Dentro das coisas boas, há que pôr em evidência a diminuição dos conflitos e violência entre países, de que a Europa é um bom exemplo, criando, desta forma, condições para um certo e inédito tipo de segurança. Isto permitiu a proteção (e valorização), nunca antes conseguida como agora, de uma das duas coisas boas da civilização humana: a arte, nomeadamente o património monumental e arquitectónico. As únicas situações que têm constituído excepções a este estado de coisas têm sido as decorrentes da ação de movimentos extremistas, tais como o Daesh e os Talibans: a implosão dos Budas de Bamiyan, as destruições em Tombouctou e a recente vandalização de Palmira, situações que muito chocaram a comunidade internacional.
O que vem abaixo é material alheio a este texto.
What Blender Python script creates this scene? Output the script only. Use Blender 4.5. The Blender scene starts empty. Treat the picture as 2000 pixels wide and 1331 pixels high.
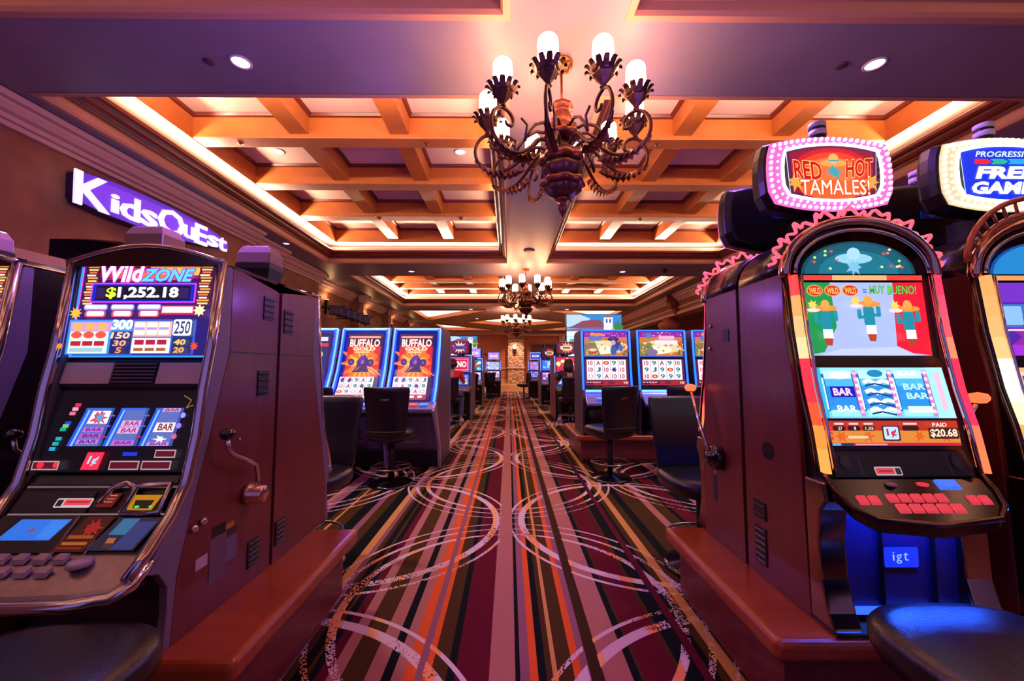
import bpy, bmesh, math, random
from mathutils import Vector, Matrix
PI = math.pi
random.seed(7)
sc = bpy.context.scene
col = sc.collection

# ------------------------------------------------------------------ camera, world, lights, exposure
cam_data = bpy.data.cameras.new('camera')
cam_data.sensor_width = 36.0
cam_data.lens = 36.0 * 778.0 / 2000.0
cam_data.clip_start = 0.02
cam_data.clip_end = 200
cam = bpy.data.objects.new('camera', cam_data)
cam.location = (0, 0, 1.28)
cam.rotation_euler = (PI / 2 + math.atan(52.5 / 778.0), 0, -math.atan(6 / 778.0))
col.objects.link(cam)
sc.camera = cam

world = bpy.data.worlds.new('world')
sc.world = world
world.use_nodes = True
world.node_tree.nodes['Background'].inputs[0].default_value = (0.36, 0.22, 0.72, 1)
world.node_tree.nodes['Background'].inputs[1].default_value = 0.6

sc.view_settings.view_transform = 'Standard'
sc.view_settings.look = 'None'
sc.view_settings.gamma = 1.0
sc.view_settings.exposure = 0.0
sc.view_settings.use_curve_mapping = False
try:
    sc.cycles.sample_clamp_indirect = 4.0
    sc.cycles.max_bounces = 7
    sc.cycles.diffuse_bounces = 3
    sc.cycles.glossy_bounces = 3
except Exception:
    pass

def area_light(name, loc, size, energy, color, rot=(0, 0, 0), shape='RECTANGLE', spread=PI):
    d = bpy.data.lights.new(name, 'AREA')
    d.shape = shape
    d.size = size[0]
    d.size_y = size[1]
    d.energy = energy
    d.color = color
    d.spread = spread
    o = bpy.data.objects.new(name, d)
    o.location = loc
    o.rotation_euler = rot
    col.objects.link(o)
    return o

def point_light(name, loc, energy, color, radius=.05):
    d = bpy.data.lights.new(name, 'POINT')
    d.energy = energy
    d.color = color
    d.shadow_soft_size = radius
    o = bpy.data.objects.new(name, d)
    o.location = loc
    col.objects.link(o)
    return o

def spot_light(name, loc, energy, color, angle=1.4, blend=.6, radius=.06, rot=(0, 0, 0)):
    d = bpy.data.lights.new(name, 'SPOT')
    d.energy = energy
    d.color = color
    d.spot_size = angle
    d.spot_blend = blend
    d.shadow_soft_size = radius
    o = bpy.data.objects.new(name, d)
    o.location = loc
    o.rotation_euler = rot
    col.objects.link(o)
    return o

for x, y, z, e in ((-1.5, 1.9, 2.55, 100), (1.25, 1.95, 2.75, 75), (-1.9, 6.1, 2.3, 50), (2.1, 6.0, 2.3, 50)):   # unseen violet fill lights, added above the machine banks to tint the ceiling
    point_light('violet_fill', (x, y, z), e, (.36, .13, 1.0), .12)
SOFFIT = 4.18
TRAYS = [(-5.02, -.05, 4.12, 10.95), (1.03, 5.98, 4.12, 10.95),
         (-5.02, -.05, 12.5, 18.7), (1.03, 5.98, 12.5, 18.7),
         (-5.02, -.05, -3.2, 3.09), (1.03, 5.98, -3.2, 3.09)]
COVE = (1.0, .64, .47)
for x0, x1, y0, y1 in TRAYS:            # LED strips lying behind the lip of each cove
    z = 4.47
    far = y0 > 12
    e = 56 if not far else 70
    if y0 < 0:
        e = 40
    wl, wr = (1, .25) if x0 < 0 else (.25, 1)      # the strip beside the middle soffit is weaker
    area_light('cove_strip', (x0 + .15, (y0 + y1) / 2, z), (.1, y1 - y0 - .5), wl * e * (y1 - y0), COVE, (PI, .6, 0))
    area_light('cove_strip', (x1 - .15, (y0 + y1) / 2, z), (.1, y1 - y0 - .5), wr * e * (y1 - y0), COVE, (PI, -.6, 0))
    area_light('cove_strip', ((x0 + x1) / 2, y1 - .15, z), (x1 - x0 - .5, .1), e * (x1 - x0), COVE, (PI + .6, 0, 0))
    area_light('cove_strip', ((x0 + x1) / 2, y0 + .15, z), (x1 - x0 - .5, .1), e * (x1 - x0), COVE, (PI - .6, 0, 0))

# ------------------------------------------------------------------ helpers
def lin(c):
    if isinstance(c, str):
        c = c.lstrip('#')
        c = [int(c[i:i + 2], 16) / 255 for i in (0, 2, 4)]
        return tuple(x / 12.92 if x <= .04045 else ((x + .055) / 1.055) ** 2.4 for x in c)
    return tuple(c[:3])

MATS = {}
def mat(name, base, rough=.5, metal=0.0, var=None, bump=None, emis=None, estr=0.0, coat=0.0, trans=0.0, spec=.5):
    """procedural principled material; var=(colour2, noise scale, stretch xyz, contrast)"""
    if name in MATS:
        return MATS[name]
    m = bpy.data.materials.new(name)
    m.use_nodes = True
    nt = m.node_tree
    b = nt.nodes['Principled BSDF']
    b.inputs['Base Color'].default_value = (*lin(base), 1)
    b.inputs['Roughness'].default_value = rough
    b.inputs['Metallic'].default_value = metal
    b.inputs['Coat Weight'].default_value = coat
    b.inputs['Coat Roughness'].default_value = .15
    b.inputs['Transmission Weight'].default_value = trans
    b.inputs['Specular IOR Level'].default_value = spec
    if emis:
        b.inputs['Emission Color'].default_value = (*lin(emis), 1)
        b.inputs['Emission Strength'].default_value = estr
    if var or bump:
        tc = nt.nodes.new('ShaderNodeTexCoord')
        mp = nt.nodes.new('ShaderNodeMapping')
        nt.links.new(tc.outputs['Object'], mp.inputs[0])
        nz = nt.nodes.new('ShaderNodeTexNoise')
        nz.inputs['Detail'].default_value = 6
        nt.links.new(mp.outputs[0], nz.inputs['Vector'])
        if var:
            c2, s, st, k = var
            mp.inputs['Scale'].default_value = st
            nz.inputs['Scale'].default_value = s
            rp = nt.nodes.new('ShaderNodeValToRGB')
            rp.color_ramp.elements[0].position = .5 - k
            rp.color_ramp.elements[1].position = .5 + k
            rp.color_ramp.elements[0].color = (*lin(base), 1)
            rp.color_ramp.elements[1].color = (*lin(c2), 1)
            nt.links.new(nz.outputs['Fac'], rp.inputs[0])
            nt.links.new(rp.outputs[0], b.inputs['Base Color'])
        else:
            nz.inputs['Scale'].default_value = bump[1]
        if bump:
            bn = nt.nodes.new('ShaderNodeBump')
            bn.inputs['Strength'].default_value = bump[0]
            bn.inputs['Distance'].default_value = .01
            n2 = nt.nodes.new('ShaderNodeTexNoise')
            n2.inputs['Scale'].default_value = bump[1]
            nt.links.new(tc.outputs['Object'], n2.inputs['Vector'])
            nt.links.new(n2.outputs['Fac'], bn.inputs['Height'])
            nt.links.new(bn.outputs[0], b.inputs['Normal'])
    MATS[name] = m
    return m

def pic_mat(strength, rough=.35):
    """a lit picture: the picture's own colours (face colours) glow"""
    name = 'lit_picture_%03d' % int(strength * 100)
    if name in MATS:
        return MATS[name]
    m = bpy.data.materials.new(name)
    m.use_nodes = True
    nt = m.node_tree
    b = nt.nodes['Principled BSDF']
    b.inputs['Base Color'].default_value = (.01, .01, .012, 1)
    b.inputs['Roughness'].default_value = rough
    a = nt.nodes.new('ShaderNodeAttribute')
    a.attribute_name = 'Col'
    nt.links.new(a.outputs['Color'], b.inputs['Emission Color'])
    b.inputs['Emission Strength'].default_value = strength
    MATS[name] = m
    return m

def print_mat():
    """an unlit printed surface using face colours"""
    if 'printed' in MATS:
        return MATS['printed']
    m = bpy.data.materials.new('printed')
    m.use_nodes = True
    nt = m.node_tree
    b = nt.nodes['Principled BSDF']
    b.inputs['Roughness'].default_value = .4
    a = nt.nodes.new('ShaderNodeAttribute')
    a.attribute_name = 'Col'
    nt.links.new(a.outputs['Color'], b.inputs['Base Color'])
    MATS['printed'] = m
    return m

def tag(o, label=None, cat=None, group=None, kind=None):
    if label: o['label'] = label
    if cat: o['category'] = cat
    if group: o['group'] = group
    if kind: o['kind'] = kind
    return o

def thing(name, label, cat, loc=(0, 0, 0), rz=0.0, group=None):
    o = bpy.data.objects.new(name, None)
    o.empty_display_size = .1
    o.location = loc
    o.rotation_euler = (0, 0, rz)
    col.objects.link(o)
    return tag(o, label, cat, group)

def copy_tree(o, parent=None):
    c = o.copy()
    col.objects.link(c)
    if parent: c.parent = parent
    for ch in list(o.children):
        copy_tree(ch, c)
    return c

def dup(o, loc, rz=0.0, label=None, group=None):
    c = copy_tree(o)
    c.location = loc
    c.rotation_euler = (0, 0, rz)
    if label: c['label'] = label
    if group: c['group'] = group
    return c

class MB:
    """collects shapes and links them as one mesh object"""
    def __init__(s):
        s.v = []; s.f = []; s.m = []; s.sm = []
    def add(s, verts, faces, m=0, smooth=False):
        k = len(s.v)
        s.v += [tuple(v) for v in verts]
        for f in faces:
            s.f.append([i + k for i in f]); s.m.append(m); s.sm.append(smooth)
        return s
    def box(s, x0, x1, y0, y1, z0, z1, m=0):
        v = [(x, y, z) for z in (z0, z1) for y in (y0, y1) for x in (x0, x1)]
        return s.add(v, [(0, 2, 3, 1), (4, 5, 7, 6), (0, 1, 5, 4), (2, 6, 7, 3), (0, 4, 6, 2), (1, 3, 7, 5)], m)
    def prism(s, pts, a0, a1, axis='x', m=0, smooth=False):
        """polygon extruded along an axis: axis x -> pts are (y,z); y -> (x,z); z -> (x,y)"""
        n = len(pts)
        def P(p, a):
            return {'x': (a, p[0], p[1]), 'y': (p[0], a, p[1]), 'z': (p[0], p[1], a)}[axis]
        v = [P(p, a0) for p in pts] + [P(p, a1) for p in pts]
        s.add(v, [list(range(n))[::-1], [n + i for i in range(n)]], m)
        k = len(s.v) - 2 * n
        for i in range(n):
            j = (i + 1) % n
            s.f.append([k + i, k + j, k + n + j, k + n + i]); s.m.append(m); s.sm.append(smooth)
        return s
    def loft(s, rings, m=0, smooth=True, cap=True, closed=False):
        n = len(rings[0]); k = len(s.v)
        for r in rings: s.v += [tuple(p) for p in r]
        R = len(rings)
        for a in range(R if closed else R - 1):
            b = (a + 1) % R
            for i in range(n):
                j = (i + 1) % n
                s.f.append([k + a * n + i, k + a * n + j, k + b * n + j, k + b * n + i]); s.m.append(m); s.sm.append(smooth)
        if cap and not closed:
            s.f.append([k + i for i in range(n)][::-1]); s.m.append(m); s.sm.append(False)
            s.f.append([k + (R - 1) * n + i for i in range(n)]); s.m.append(m); s.sm.append(False)
        return s
    def lathe(s, prof, c=(0, 0, 0), n=20, m=0, axis='z', smooth=True, lobes=0, lobe_amt=0.0):
        rings = []
        for r, z in prof:
            ring = []
            for i in range(n):
                a = 2 * PI * i / n
                rr = r * (1 + (lobe_amt * math.cos(lobes * a) if lobes else 0))
                x, y = rr * math.cos(a), rr * math.sin(a)
                ring.append({'z': (c[0] + x, c[1] + y, c[2] + z), 'y': (c[0] + x, c[1] + z, c[2] - y),
                             'x': (c[0] + z, c[1] + x, c[2] + y)}[axis])
            rings.append(ring)
        return s.loft(rings, m, smooth)
    def tube(s, path, r, n=8, m=0, closed=False, smooth=True, flat=1.0):
        P = [Vector(p) for p in path]; R = len(P)
        rr = r if isinstance(r, (list, tuple)) else [r] * R
        rings = []
        up = None
        for i in range(R):
            if closed: t = P[(i + 1) % R] - P[i - 1]
            else: t = P[min(i + 1, R - 1)] - P[max(i - 1, 0)]
            if t.length < 1e-9: t = Vector((0, 0, 1))
            t.normalize()
            if up is None:
                up = Vector((0, 0, 1)) if abs(t.z) < .9 else Vector((1, 0, 0))
            a = t.cross(up)
            if a.length < 1e-4: a = t.orthogonal()
            a.normalize(); b = a.cross(t).normalized(); up = b
            rings.append([P[i] + (a * math.cos(2 * PI * k / n) + b * math.sin(2 * PI * k / n) * flat) * rr[i] for k in range(n)])
        return s.loft(rings, m, smooth, True, closed)
    def ball(s, c, r, m=0, n=14, sz=1.0):
        prof = [(max(1e-4, r * math.sin(PI * i / 8)), -r * sz * math.cos(PI * i / 8)) for i in range(9)]
        return s.lathe(prof, c, n, m)
    def build(s, name, mats, parent=None, bevel=0.0, seg=2, loc=None, autosmooth=False):
        me = bpy.data.meshes.new(name)
        me.from_pydata(s.v, [], s.f)
        if not isinstance(mats, (list, tuple)): mats = [mats]
        for m in mats: me.materials.append(m)
        me.polygons.foreach_set('material_index', s.m)
        me.polygons.foreach_set('use_smooth', s.sm)
        bm = bmesh.new(); bm.from_mesh(me)
        bmesh.ops.recalc_face_normals(bm, faces=bm.faces)
        if bevel:
            ed = [e for e in bm.edges if len(e.link_faces) == 2 and e.calc_face_angle(0) > .5]
            bmesh.ops.bevel(bm, geom=ed, offset=bevel, segments=seg, affect='EDGES', profile=.5, clamp_overlap=True)
        bm.to_mesh(me); bm.free()
        me.update()
        o = bpy.data.objects.new(name, me)
        if loc: o.location = loc
        col.objects.link(o)
        if parent: o.parent = parent
        return o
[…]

Contudo, neste mundo em acelerada mudança e sujeito ao aparecimento, com demasiada frequência, de bizarros e imprevistos fenómenos, desenvolveu-se nas últimas décadas nos países subdesenvolvidos, dos quais Portugal faz parte, um processo totalmente absurdo, mesmo se comparado com padrões de épocas históricas antanhas: a destruição do património das cidades, não por entidades externas (guerras, invasões e saques), mas pelos próprios governantes e população locais.
Vamos pegar no exemplo de Olhão que ilustra na perfeição esta circunstância.
O olhanense, filho do mar, e que ainda há poucos anos formigava no cais sobranceiro à Ria, prenhe de pitorescos e orgulhosos barcos multicolores, numa azáfama de redes, peixes, alcatruzes, covos, fogareiros e litão ao sol, que se esgueirava em misteriosa e sinuosa medina, que subia à açoteia por entre arcos e escadarias, que escalava o secreto pangaio e que contemplava sonhadora e majestosamente do alto do mirante, correntes, marés e ventos, retirou-se para a periferia e deixou também, sem oferecer resistência, que uma espoliadora marina (mais resorts associados) expulsasse o pescador do lugar nobre que lhe pertencia, emparedasse as vistas da Ria e estilhaçasse com a sua violência standard o espírito da maresia.
Retirou-se para a periferia, manipulado e enganado, totalmente crente de que o cimento é a encarnação ipsis verbis do progresso, palavra-passe de acesso ao paraíso, e que as casas antigas são velhas, não prestam e não merecem perdão. Periferia em crescendo que completa o anel constritor que se vai apertando sobre o centro da cidade, cada vez mais atrofiado e esmifrado, na mancha de cimento (tão poluidora como mancha de petróleo) que para lá da Estrada Nacional 125 vem arrasando todos os «Budazinhos de Bamiyan» que se lhe atravessam no caminho: casas, chalets, açoteias, platibandas, chaminés, cantarias, abóbadas, marmoreados, pátios, portas lavradas, ferros forjados, numa omnívora destruição que lembra recentes acontecimentos em paragens orientais – o selvático subúrbio já sepultou parte significativa da cidade genuína, exótica e belíssima!
Tal como o Português-tipo atual, o olhanense aculturado esconjura, como visão diabólica, qualquer simulacro do terrunho ancestral, da organicidade matricial, da memória patrimonial. Habitando um appartement, empoleirado na marquise (não mais no mirante) com vista privilegiada para a via-rápida, para os engarrafamentos e com um pouco de sorte para um acidente de viação (não mais para o mar), o olhanense empilhado, que resfolega por entre plasmas e WhatsApps, Cristinas Ferreira e passeios ao Shopping, futebóis e pasquins e que se prosterna e morde o pó diante do Deus-popó, está longe, muito longe, de poder saber o que é património, de intuir o que é a alma da cidade, de sentir o espírito do lugar, ou de se condoer com chaminés derrubadas por caterpillars.
Quanto às sucessivas Câmaras Municipais que têm governado Olhão nas últimas quatro décadas, e primeiros e grandes responsáveis pelo descalabro urbanístico da cidade, muito já foi dito. Trata-se de gente insensível que já demonstrou, à saciedade, que se está nas tintas para o património, e cuja visão míope foi incapaz de perceber que Olhão era uma excepcionalidade arquitectónica – um património da humanidade! Prisioneiros da sua pequenez, inaptos para discernir a mais pequena nuance de beleza e de sentimento, urdem nos bastidores jogatinas de um xadrez viciado e batoteiro cujo desfecho é invariavelmente sempre o mesmo: a destruição de tudo o que luza humanidade. Tal como os Talibãs!